If you use Phone Link with only one current PC, you do not need to change anything immediately. Wait for the feature to arrive in your stable Link to Windows app, then review Settings if you see old computer names in the Linked PCs section.

If you are a Windows Insider, developer, or VM-heavy tester, this is worth checking sooner. Join or update the Link to Windows beta if you are comfortable with pre-release mobile software, then look for the gear icon beside each linked PC. Remove only entries you are confident are obsolete. If a PC is still in use, choose Disconnect first when troubleshooting.

For managed environments, the feature also improves cleanup after device replacement. When a user receives a new laptop, support staff can instruct them to remove the old pairing from the Android app, reducing confusion when sending content or resuming activity from phone to PC. It is not a substitute for proper device offboarding in Microsoft Entra ID, Intune, or Microsoft account management, but it is a helpful user-facing cleanup step.

Part of a broader cross-device push

This small fix lands as Microsoft continues to make Windows and Android work more like a single productivity surface. Recent Phone Link and Link to Windows improvements have focused on file transfer, clipboard sync, cross-device resume, and deeper integration with Microsoft 365 experiences. Those features are more visible than a device cleanup button, but reliability depends on the basics: users need to trust that the list of available PCs is accurate.

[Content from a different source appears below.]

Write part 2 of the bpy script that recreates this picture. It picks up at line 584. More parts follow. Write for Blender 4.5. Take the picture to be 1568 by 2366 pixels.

Removing ghost PCs will not transform Phone Link by itself. It will, however, make the ecosystem feel less fragile for the people who push it hardest. A clean device list means fewer wrong targets, less account clutter, and a lower chance that users abandon cross-device features because the pairing history became confusing.

Bottom line

The new Remove PC option is a practical quality-of-life improvement for Link to Windows on Android. It gives users control over stale PC pairings, reduces clutter for testers and IT users, and closes a long-standing gap in Microsoft’s phone-to-PC experience. If your Android app still shows computers that no longer exist, this is the update to watch for.